Student trip to Peru offers opportunities for cultural exploration


The coastal city of Lima, Peru

Shortly after commencement, 10 students, one chaperone, and one professor will be immersing themselves in the culture of Peru as part of a 3-credit course.

The group will have 12 days to explore from May 18 to June 1, visiting cultural sites, and interacting with the locals.

The trip was open to anyone on campus with permission of the professor, and each student paid the $2,000 course fee which covers airfare, accommodations, and food, but no extras. All personal expenses will have to come out of the student’s own pocket. Because the drinking age in Peru is 18, personal expenses may include a drink, but Associate Business and Economics Professor Henrique Cezar advised them to be careful and use common sense.
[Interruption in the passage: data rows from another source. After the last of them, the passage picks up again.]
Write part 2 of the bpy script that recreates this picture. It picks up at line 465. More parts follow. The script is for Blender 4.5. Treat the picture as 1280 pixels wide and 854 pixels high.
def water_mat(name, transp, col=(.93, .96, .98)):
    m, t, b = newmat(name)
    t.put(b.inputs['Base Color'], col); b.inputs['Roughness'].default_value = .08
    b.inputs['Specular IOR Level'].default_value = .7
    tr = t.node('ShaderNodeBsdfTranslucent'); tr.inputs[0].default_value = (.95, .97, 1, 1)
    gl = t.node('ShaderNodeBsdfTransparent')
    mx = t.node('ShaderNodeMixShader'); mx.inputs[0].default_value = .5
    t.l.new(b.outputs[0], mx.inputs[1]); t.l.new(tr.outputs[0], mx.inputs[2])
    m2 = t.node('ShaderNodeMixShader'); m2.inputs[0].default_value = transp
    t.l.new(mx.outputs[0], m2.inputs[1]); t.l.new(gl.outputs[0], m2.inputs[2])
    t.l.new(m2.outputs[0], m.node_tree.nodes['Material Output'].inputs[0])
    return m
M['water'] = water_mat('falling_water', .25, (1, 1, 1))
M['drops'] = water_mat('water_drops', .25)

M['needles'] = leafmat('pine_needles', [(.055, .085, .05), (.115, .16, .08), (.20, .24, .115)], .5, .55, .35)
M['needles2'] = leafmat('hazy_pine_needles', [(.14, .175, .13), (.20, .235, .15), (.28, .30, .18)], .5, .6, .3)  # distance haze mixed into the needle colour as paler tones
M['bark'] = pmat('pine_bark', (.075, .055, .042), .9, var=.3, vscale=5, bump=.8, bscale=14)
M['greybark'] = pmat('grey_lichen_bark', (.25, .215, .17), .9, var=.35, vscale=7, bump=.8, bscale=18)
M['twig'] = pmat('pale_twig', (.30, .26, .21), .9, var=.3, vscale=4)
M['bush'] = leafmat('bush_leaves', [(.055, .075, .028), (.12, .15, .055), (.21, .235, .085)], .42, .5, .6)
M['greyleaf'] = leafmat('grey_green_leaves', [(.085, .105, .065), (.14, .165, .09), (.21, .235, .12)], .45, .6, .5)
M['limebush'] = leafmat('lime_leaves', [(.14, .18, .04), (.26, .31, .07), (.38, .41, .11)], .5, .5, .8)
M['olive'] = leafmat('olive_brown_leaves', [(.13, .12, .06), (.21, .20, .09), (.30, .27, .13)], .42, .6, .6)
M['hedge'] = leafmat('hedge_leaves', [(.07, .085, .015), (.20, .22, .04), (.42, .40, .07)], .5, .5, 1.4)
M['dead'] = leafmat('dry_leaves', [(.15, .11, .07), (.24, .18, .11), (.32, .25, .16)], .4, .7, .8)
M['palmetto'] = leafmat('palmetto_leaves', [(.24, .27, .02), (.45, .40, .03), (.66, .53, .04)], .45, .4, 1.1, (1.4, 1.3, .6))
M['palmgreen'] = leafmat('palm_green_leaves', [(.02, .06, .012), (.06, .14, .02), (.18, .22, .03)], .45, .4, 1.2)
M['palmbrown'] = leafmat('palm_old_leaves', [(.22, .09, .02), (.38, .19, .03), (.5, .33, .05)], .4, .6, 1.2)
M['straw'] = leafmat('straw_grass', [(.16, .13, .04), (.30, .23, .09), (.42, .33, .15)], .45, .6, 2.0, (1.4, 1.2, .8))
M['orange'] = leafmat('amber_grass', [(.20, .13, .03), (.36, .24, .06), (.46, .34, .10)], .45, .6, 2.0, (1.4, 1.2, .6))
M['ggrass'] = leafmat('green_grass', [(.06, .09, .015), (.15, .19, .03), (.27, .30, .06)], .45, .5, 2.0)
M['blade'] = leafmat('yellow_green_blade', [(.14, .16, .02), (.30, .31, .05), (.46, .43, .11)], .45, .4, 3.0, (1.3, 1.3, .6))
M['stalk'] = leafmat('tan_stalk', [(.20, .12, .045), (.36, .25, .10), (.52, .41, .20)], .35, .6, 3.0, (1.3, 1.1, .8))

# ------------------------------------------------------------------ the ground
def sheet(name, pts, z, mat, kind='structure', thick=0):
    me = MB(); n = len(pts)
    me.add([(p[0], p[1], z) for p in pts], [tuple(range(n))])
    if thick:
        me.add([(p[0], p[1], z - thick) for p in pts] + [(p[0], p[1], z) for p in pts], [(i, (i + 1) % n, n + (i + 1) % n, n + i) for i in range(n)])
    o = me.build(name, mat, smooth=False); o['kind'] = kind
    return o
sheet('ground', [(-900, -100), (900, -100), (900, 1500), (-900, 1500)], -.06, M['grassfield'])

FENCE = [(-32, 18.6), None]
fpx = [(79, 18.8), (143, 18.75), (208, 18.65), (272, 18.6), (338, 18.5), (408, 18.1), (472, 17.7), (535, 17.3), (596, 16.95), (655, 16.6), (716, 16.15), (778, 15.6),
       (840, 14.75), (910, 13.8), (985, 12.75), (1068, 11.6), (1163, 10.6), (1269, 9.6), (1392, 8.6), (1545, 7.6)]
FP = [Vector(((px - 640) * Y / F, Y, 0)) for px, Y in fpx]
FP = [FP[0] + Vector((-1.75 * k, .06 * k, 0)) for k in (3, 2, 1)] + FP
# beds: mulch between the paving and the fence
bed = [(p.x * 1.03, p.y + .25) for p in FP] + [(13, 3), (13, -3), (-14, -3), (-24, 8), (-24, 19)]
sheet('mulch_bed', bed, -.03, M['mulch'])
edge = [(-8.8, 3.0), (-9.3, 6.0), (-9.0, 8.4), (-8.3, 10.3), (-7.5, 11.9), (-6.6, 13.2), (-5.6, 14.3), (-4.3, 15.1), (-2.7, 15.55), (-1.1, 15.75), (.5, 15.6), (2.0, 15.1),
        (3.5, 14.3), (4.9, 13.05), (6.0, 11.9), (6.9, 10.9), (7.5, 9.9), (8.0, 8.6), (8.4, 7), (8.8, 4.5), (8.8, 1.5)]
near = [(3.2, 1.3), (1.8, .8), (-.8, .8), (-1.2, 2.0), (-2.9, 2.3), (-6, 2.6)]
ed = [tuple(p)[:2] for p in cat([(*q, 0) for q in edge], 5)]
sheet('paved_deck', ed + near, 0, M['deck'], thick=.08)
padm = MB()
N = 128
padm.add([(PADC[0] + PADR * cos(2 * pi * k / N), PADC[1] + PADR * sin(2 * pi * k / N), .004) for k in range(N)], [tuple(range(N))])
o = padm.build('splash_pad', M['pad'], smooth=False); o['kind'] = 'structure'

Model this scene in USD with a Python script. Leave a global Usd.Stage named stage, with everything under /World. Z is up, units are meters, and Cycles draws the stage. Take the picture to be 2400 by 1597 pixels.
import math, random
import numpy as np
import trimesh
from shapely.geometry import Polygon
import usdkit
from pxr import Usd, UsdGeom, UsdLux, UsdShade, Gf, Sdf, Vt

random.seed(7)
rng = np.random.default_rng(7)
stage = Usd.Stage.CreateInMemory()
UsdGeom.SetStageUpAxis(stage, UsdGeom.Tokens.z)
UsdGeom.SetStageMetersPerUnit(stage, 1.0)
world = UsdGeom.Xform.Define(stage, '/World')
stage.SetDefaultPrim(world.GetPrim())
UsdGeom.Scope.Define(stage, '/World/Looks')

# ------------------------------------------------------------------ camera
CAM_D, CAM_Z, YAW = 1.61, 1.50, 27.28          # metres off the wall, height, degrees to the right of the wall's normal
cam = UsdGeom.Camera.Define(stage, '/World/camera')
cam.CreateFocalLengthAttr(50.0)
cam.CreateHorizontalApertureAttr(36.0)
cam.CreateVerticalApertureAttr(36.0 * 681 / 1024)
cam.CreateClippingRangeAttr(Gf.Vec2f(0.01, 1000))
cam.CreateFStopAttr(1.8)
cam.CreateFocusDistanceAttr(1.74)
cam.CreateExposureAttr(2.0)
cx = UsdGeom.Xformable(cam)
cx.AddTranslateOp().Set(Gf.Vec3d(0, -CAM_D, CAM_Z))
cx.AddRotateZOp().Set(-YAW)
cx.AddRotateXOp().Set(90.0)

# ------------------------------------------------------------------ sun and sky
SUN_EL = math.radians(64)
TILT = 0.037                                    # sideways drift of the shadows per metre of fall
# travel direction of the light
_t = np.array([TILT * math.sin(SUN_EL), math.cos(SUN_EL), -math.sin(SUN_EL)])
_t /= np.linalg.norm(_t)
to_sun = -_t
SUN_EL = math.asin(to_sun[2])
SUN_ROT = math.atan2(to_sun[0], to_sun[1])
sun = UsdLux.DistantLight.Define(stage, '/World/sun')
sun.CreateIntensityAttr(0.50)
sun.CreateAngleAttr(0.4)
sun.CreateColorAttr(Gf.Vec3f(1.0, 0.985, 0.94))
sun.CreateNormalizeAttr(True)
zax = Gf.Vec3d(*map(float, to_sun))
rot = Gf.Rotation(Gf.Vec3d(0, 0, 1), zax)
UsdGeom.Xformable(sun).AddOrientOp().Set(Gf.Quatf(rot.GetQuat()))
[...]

In the past, two professors from the business and economics department have taken students to Brazil. This year, Cezar will be the only one going on the international trip due to budget constraints. Also, the trip dates coincide with Brazil’s World Cup, so they decided to choose a neighboring country in Latin America to provide a better experience for the students.

“I decided to take students to Latin America,” said Cezar. “I was born in Latin America; my background is from there, so I speak the language including Spanish and Portuguese. I’ve been taking them to Brazil in the past, because it is my home country. This time, because of the Soccer World Cup, the prices will be higher with tourists from all countries and no available accommodations. Peru has a beautiful history, and is one of the oldest civilizations in the world, so I think it will be more educational for the students.”

Peru hosts a mix of cultures and languages, which all co-exist in the same geographic location. Spanish is the official language and is used in most of the country. Other languages such as Quechua, which is spoken in many Andean regions in different varieties, and Aimara, the predominant language of the southern Andes, are recognized by Peru’s constitution, and are only a few of the 43 native languages.

The group will be visiting Cusco, Machu Pichu, and the capital, Lima. “We will arrive in Peru on May 19, and go directly to Cusco. The next day we will start doing activities including bike tours, hiking, visiting museums and obviously visiting Machu Picchu. We’ll also be visiting a local university to interact with other students,” Cezar said.

The day-by-day itinerary has not been set for the trip yet, but the group will be in Cusco for 10 days and Lima for two days, respectively.